John Cruickshank, new publisher of CBC News, sees his job as being focused on strategy -- but people at the John/Front bunker can expect to see him in the newsrooms there.

From globeandmail.com:

In clarifying what his new job, set to start in late October, will entail, Cruickshank said yesterday, "It's the distinction between the tactical, hands-on role of editor-in-chief and the more strategic role of publisher. Not to say that I won't be involved in the news operation, because nothing could keep me from doing that.

"But it [the strategic role] is really important now because of the extraordinary dynamism of the audience, frankly, and the changing tastes for how we get news, when we get news and what form it comes to people, that there be somebody thinking about those things," he said. "I have this sense that it's my mission to help lead the CBC's news operation into the future."

The CBC's mission is also different than that of private news organizations, he said. "The CBC has a mission to be deeper, to be broader, to be more intensely reflective of Canadian reality, to have frankly higher standards when it comes objectivity and trustworthiness. Of course, you come under higher scrutiny as a result of that kind of mission and those kinds of requirements."

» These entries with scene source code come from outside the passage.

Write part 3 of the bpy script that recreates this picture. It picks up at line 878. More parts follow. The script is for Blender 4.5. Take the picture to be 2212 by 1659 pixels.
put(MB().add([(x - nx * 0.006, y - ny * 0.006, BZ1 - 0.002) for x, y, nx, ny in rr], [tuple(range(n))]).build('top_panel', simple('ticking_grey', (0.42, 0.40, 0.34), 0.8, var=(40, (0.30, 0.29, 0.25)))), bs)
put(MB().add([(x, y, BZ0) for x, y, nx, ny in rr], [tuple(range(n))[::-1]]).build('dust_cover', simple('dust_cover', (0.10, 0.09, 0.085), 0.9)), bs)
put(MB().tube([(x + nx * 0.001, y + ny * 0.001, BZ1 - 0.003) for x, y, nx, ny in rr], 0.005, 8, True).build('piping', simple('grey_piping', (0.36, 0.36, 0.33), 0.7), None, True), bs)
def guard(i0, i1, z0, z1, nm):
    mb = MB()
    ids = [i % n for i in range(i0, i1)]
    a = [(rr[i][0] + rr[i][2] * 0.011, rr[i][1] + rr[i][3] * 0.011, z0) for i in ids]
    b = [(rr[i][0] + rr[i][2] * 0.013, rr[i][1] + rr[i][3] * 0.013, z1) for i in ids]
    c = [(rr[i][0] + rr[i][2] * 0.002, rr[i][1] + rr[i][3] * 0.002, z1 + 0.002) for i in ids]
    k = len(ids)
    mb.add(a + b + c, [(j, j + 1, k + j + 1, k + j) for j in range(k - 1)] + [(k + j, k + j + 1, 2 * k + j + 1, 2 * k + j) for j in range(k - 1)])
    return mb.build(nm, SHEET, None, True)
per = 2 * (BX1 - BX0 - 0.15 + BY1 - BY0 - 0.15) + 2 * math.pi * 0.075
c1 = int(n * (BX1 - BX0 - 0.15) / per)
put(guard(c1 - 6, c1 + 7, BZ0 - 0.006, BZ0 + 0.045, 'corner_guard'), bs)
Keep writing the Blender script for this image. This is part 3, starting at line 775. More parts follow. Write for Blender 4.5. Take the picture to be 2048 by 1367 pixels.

But like other news organizations, CBC News has been pushing toward sending its news out across numerous platforms, from TV and radio to websites and other digital means.

That has been part of Cruickshank's legacy at the Sun-Times. He has beefed up the paper's website, not only by pulling content from the 100 suburban papers owned by the Sun-Times Media Group in the Chicago area, but also by creating neighbourhood websites that incorporate draws such as social networking and viewer-generated news content. That kind of news website targeting both the regional/national level and local level is what CBC News is trying to create, particularly with its Web incubator projects in Vancouver.